Sul fronte delle transazioni, invece, Digiconomist - il sito web che cura l’indice CBECI - ha rilevato che un singolo pagamento necessita della stessa quantità di energia che un cittadino americano consuma mediamente (a livello domestico) nel giro di un mese, e produce CO2 in quantità un milione di volte superiore alle transazioni Visa. Un aspetto che era stato già sottolineato dal numero uno di Microsoft Bill Gates, che in riferimento alla crypto-currency aveva parlato di transazioni più inquinanti “rispetto a qualsiasi altro metodo di pagamento noto all’umanità”.

Secondo il Centre for Alternative Finance, le attività connesse al Bitcoin - dal mining con i computer rig alle transazioni - rappresentano ormai lo 0,59% del consumo globale di energia, perlopiù di bassa qualità. Per incrementare i profitti, infatti, i miners hanno costruito delle vere e proprie farm in paesi in cui i costi sono inferiori, come la Cina (responsabile per il 70% del mining), la Russia e l’Iran.

Le alternative green al Bitcoin

Insomma, se anche un bull della prima ora come Elon Musk ha deciso di smarcarsi, è probabile che il Bitcoin si trovi già in una via senza uscita. E allora, quali alternative?

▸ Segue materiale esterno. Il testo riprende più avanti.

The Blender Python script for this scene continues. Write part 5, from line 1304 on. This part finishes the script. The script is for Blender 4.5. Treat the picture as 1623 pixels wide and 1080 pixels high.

Oltre ad un ripensamento delle logiche che si nascondono dietro il token, più che mai necessario, un piano b potrebbe essere presto rappresentato dalle nuove crypto-currency che abbattono le emissioni legate alle transazioni e al mining, come Chia Coin di Bram Cohen, che punta su un meccanismo proof-of-space-and-time, e cioè sullo spazio di memoria vuoto degli hard drive dei miners.